A bracing glass of carrot juice!

Jollzwhin posted:

It isn't surprising that people don't want to work when they can work themselves to the bone and earn 1/100th or less of the owner's salary. Salary caps should be implemented in football and in the rest of the UK. Reminder that boardroom pay went up on average by 55% this year, the minimum we can do is tax the bastards to the hilt.

Also don't forget that historically a lot of people who are out of work were employed by heavy industry, something that just doesn't exist in the same scale in the UK any more. They have no experience or qualifications for anything else and so many of them are essentially unemployable due to the existence of younger, cheaper people who are in the same position.

MrL_JaKiri
Sep 23, 2003

A bracing glass of carrot juice!
Tax rates (and indeed wages) affect football significantly. I am not basing my argument upon what footballers want because it's completely immaterial.

MrL_JaKiri
Sep 23, 2003

A bracing glass of carrot juice!

Carrier posted:

You do not see why but it happens due to simply supply and demand of labour.

Wages are not set by supply and demand of labour anywhere near as much as supporters of laissez faire economics would have us believe.

Compare, for example, the number of people who apply for jobs in the city vs the number of people who apply for a research position in, say, superconducting physics.

Far, far, far more people apply for the first job. Almost all of them will be capable, because many high paying jobs in the city do not require much skill (some of course require a huge amount of skill, but they are not unique in being high paying) but because so many people apply they set the barriers for entry extremely high just because they can.

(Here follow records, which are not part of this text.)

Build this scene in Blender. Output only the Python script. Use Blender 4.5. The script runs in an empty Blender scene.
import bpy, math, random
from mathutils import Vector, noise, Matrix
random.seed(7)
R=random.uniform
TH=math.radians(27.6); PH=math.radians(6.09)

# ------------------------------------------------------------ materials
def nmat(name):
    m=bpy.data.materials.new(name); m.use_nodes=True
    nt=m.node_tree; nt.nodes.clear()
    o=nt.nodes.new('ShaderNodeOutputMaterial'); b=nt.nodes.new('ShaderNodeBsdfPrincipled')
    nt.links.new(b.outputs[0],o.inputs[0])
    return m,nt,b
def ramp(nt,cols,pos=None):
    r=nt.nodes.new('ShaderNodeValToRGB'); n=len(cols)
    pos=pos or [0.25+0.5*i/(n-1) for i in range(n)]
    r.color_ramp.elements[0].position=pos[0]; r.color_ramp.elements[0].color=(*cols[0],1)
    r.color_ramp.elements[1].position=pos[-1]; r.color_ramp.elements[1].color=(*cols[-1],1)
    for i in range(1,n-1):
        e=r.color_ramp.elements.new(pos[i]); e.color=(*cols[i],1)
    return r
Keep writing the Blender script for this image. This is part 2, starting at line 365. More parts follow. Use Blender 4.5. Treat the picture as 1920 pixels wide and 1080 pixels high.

And I am yet to be convinced that many CEOs have any economic skill whatsoever, the decisions a lot of them take are obviously wrong (both from an ideological and a purely results-based standpoint) yet they keep on being CEOs because they've had the job before and so must know what they're doing.

It's like football management, how many managers get jobs just because they have been a high profile manager elsewhere?

Supply and demand still is a factor, but in many cases the idea of how much supply or demand there is appears to be decades old.

MrL_JaKiri fucked around with this message at 13:14 on Nov 6, 2010

MrL_JaKiri
Sep 23, 2003

A bracing glass of carrot juice!
Pretty much all (if not all) the socialists in the D&D thread are on day trips from the LF UK thread.

Adbot
ADBOT LOVES YOU

MrL_JaKiri
Sep 23, 2003

A bracing glass of carrot juice!
Season tickets, though. How are they counted in match day income?